In Maracha District, Lawrence Alisiku, an opinion leader and a successful fruit farmer, says efforts by authorities to curb the production and consumption of mairungi have proved fruitless due to lack of legal backing and widespread dependency on the plant by locals for household income.

He says the plant is grown in large quantities due to the high demand for the stimulant.
“It is common to find vehicles, mostly from Arua and Koboko, converging in the sub-county to fetch the plant. We have laboured to sensitise the community about the health implications of the leaves but the major hurdle is that the crop has not legally been classified as a drug of abuse,” he adds.

Alisiku laments that whenever the sub county authorities attempt to round up prominent consumers and producers of the plant, the police fail to find grounds on which to charge them.

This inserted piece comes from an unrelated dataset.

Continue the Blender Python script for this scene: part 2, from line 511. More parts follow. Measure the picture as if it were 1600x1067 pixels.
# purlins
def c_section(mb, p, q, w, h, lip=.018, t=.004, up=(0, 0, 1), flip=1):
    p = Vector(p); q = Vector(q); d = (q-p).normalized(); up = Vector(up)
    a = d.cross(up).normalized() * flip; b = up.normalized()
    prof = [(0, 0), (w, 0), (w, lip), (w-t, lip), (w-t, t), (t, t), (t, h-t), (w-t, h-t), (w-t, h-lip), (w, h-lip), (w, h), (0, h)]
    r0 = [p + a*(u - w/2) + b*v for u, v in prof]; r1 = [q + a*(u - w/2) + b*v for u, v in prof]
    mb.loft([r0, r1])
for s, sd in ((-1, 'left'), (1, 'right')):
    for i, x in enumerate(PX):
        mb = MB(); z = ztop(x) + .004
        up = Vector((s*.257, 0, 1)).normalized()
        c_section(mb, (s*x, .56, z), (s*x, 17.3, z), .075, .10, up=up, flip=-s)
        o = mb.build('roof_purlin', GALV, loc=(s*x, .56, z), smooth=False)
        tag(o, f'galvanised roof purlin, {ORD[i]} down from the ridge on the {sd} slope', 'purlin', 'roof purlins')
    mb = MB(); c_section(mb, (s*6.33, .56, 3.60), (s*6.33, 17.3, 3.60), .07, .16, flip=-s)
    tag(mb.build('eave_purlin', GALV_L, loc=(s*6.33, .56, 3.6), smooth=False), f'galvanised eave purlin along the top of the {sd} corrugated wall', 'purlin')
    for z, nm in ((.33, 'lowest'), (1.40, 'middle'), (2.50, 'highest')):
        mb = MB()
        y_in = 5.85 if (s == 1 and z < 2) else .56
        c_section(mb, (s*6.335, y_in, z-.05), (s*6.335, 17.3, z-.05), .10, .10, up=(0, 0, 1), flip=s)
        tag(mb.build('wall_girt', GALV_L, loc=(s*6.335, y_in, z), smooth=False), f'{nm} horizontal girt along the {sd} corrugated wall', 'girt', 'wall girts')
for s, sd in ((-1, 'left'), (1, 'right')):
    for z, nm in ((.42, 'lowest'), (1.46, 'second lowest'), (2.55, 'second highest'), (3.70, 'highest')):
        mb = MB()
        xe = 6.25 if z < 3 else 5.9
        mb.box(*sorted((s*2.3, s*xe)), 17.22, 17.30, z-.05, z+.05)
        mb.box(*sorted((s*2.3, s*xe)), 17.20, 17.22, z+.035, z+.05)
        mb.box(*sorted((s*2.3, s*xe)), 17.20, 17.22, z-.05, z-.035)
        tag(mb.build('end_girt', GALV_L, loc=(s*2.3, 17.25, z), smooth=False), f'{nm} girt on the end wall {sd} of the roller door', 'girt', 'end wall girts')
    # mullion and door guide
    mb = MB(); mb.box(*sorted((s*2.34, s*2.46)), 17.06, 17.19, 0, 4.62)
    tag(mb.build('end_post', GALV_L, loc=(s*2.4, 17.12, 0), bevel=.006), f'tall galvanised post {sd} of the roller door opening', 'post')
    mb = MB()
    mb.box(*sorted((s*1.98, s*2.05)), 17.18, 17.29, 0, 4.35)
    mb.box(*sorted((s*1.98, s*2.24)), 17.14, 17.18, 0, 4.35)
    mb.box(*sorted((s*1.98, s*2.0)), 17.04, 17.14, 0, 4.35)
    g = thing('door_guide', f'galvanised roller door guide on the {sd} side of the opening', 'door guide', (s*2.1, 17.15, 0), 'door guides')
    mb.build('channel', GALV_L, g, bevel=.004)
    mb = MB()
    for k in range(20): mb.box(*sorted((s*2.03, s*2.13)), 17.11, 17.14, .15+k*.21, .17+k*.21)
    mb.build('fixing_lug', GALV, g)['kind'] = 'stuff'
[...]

In Arua, part ii, section 8 (2) (a) of the Local Government’s (Arua District) (Food and nutrition ) Ordinance, 2011 states that “a person or group of persons shall not-(i) play cards; (ii) ludo; (ii) chew mairungi; and (iv) any other type of activities that encourage idleness in the district in places along the roadsides or trading centres”.

Sub section (3) of part ii adds that “Any person who contravenes this section commits an offence and on conviction shall be liable to a fine not exceeding two currency points or community work not exceeding three months or both”. The impact of such legislation on the mairungi business in Arua district is yet to be seen.